Amid escalating fuel costs due to geopolitical tensions in the Middle East, several Canadian food suppliers are imposing fuel surcharges to offset their increased expenses. Documents obtained by CBC News reveal that companies like Sunrise Farms, CTS Foods, Maple Leaf, and Tree of Life are implementing these surcharges.
Sunrise Farms notified buyers of a five-cent-per-kilogram fuel cost adjustment along with a $10 fuel surcharge starting on April 13. Maple Leaf announced an 11-cent-per-kilogram fuel surcharge for prepared meat and fresh poultry shipments beginning April 6. CTS Foods and Tree of Life also disclosed temporary $10 fuel surcharges per delivery.

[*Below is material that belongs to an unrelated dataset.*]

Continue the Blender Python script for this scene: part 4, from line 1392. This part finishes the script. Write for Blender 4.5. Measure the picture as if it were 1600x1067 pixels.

The surge in oil prices following disruptions in the Strait of Hormuz, a crucial oil shipping route, triggered by the U.S. and Israel’s actions against Iran, has prompted these measures. Suppliers like Agropur have opted not to impose fuel surcharges at this time.
Small grocery store owners, including Munther Zeid of Food Fare, are grappling with the decision of whether to pass on these additional costs to customers. While some suppliers have raised prices, others like Vince’s Market have refrained from immediate price hikes, considering the sensitivity of customers to such changes.
While larger grocers like Sobeys and Safeway are declining to pay the fuel surcharges, negotiations are ongoing with suppliers. Fraser Johnson, an operations management professor, emphasizes the significant impact of transportation costs on grocery expenses and foresees a gradual adjustment process post-fuel surcharges.
As fuel expenses continue to fluctuate, industry experts advise consumers to explore locally sourced products to potentially mitigate the impact of fuel-related price increases on imported items. Despite the federal government’s temporary fuel tax suspension, the overall relief may be limited given the substantial rise in fuel prices.